* **WHAT YOU ARE ASKED TO DO**
State only how many lines contain the string "scene".

* **STORED DATA**
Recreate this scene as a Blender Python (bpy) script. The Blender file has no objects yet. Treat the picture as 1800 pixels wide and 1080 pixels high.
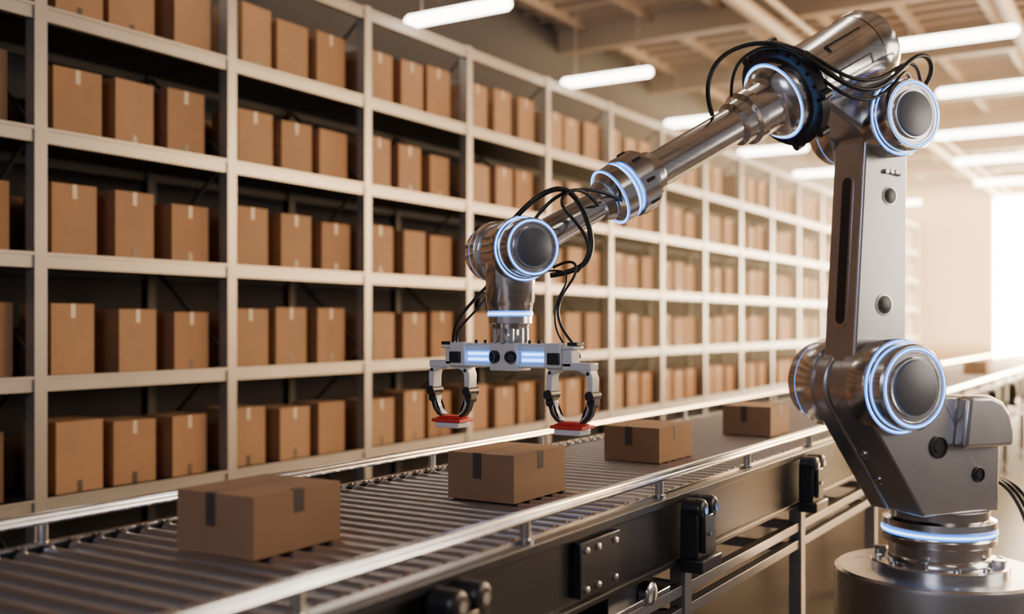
import bpy, bmesh, math, random
from mathutils import Vector, Matrix
from mathutils.geometry import convex_hull_2d
random.seed(7)
scene = bpy.context.scene
R = math.radians

# ------------------------------------------------------------------ materials
def mat(name, col, rough=0.5, metal=0.0, emis=None, estr=0.0, var=0.0, nscale=8.0, bump=0.0, stretch=(1,1,1), coat=0.0):
    m = bpy.data.materials.new(name); m.use_nodes = True
    nt = m.node_tree; b = nt.nodes['Principled BSDF']
    b.inputs['Base Color'].default_value = (*col, 1)
    b.inputs['Roughness'].default_value = rough
    b.inputs['Metallic'].default_value = metal
    b.inputs['Coat Weight'].default_value = coat
    if emis:
        b.inputs['Emission Color'].default_value = (*emis, 1)
        b.inputs['Emission Strength'].default_value = estr
    if var > 0 or bump > 0:
        tc = nt.nodes.new('ShaderNodeTexCoord'); mp = nt.nodes.new('ShaderNodeMapping')
        mp.inputs['Scale'].default_value = stretch
        nz = nt.nodes.new('ShaderNodeTexNoise'); nz.inputs['Scale'].default_value = nscale
        nz.inputs['Detail'].default_value = 3
        nt.links.new(tc.outputs['Object'], mp.inputs['Vector']); nt.links.new(mp.outputs['Vector'], nz.inputs['Vector'])
        if var > 0:
            cr = nt.nodes.new('ShaderNodeValToRGB')
            cr.color_ramp.elements[0].position = 0.3; cr.color_ramp.elements[1].position = 0.7
            cr.color_ramp.elements[0].color = tuple(c*(1-var) for c in col)+(1,)
            cr.color_ramp.elements[1].color = tuple(min(1, c*(1+var)) for c in col)+(1,)
            nt.links.new(nz.outputs['Fac'], cr.inputs['Fac']); nt.links.new(cr.outputs['Color'], b.inputs['Base Color'])
            mr = nt.nodes.new('ShaderNodeMapRange')
            mr.inputs['To Min'].default_value = max(0.02, rough*(1-var)); mr.inputs['To Max'].default_value = min(1, rough*(1+var))
            nt.links.new(nz.outputs['Fac'], mr.inputs['Value']); nt.links.new(mr.outputs['Result'], b.inputs['Roughness'])
        if bump > 0:
            bp = nt.nodes.new('ShaderNodeBump'); bp.inputs['Strength'].default_value = bump; bp.inputs['Distance'].default_value = 0.01
            nt.links.new(nz.outputs['Fac'], bp.inputs['Height']); nt.links.new(bp.outputs['Normal'], b.inputs['Normal'])
    return m

M_steel  = mat('brushed_steel', (0.70,0.70,0.73), 0.19, 1.0, var=0.08, nscale=6, stretch=(1,1,12))
M_steel2 = mat('satin_steel', (0.54,0.54,0.57), 0.28, 1.0, var=0.08, nscale=5)
M_link   = mat('arm_painted_metal', (0.49,0.485,0.51), 0.29, 0.9, var=0.05, nscale=5)
M_chrome = mat('polished_steel', (0.72,0.72,0.74), 0.17, 1.0, var=0.1, nscale=10)
M_disc   = mat('joint_cap_grey', (0.14,0.15,0.175), 0.42, 0.6, var=0.05, nscale=20)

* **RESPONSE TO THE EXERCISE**
2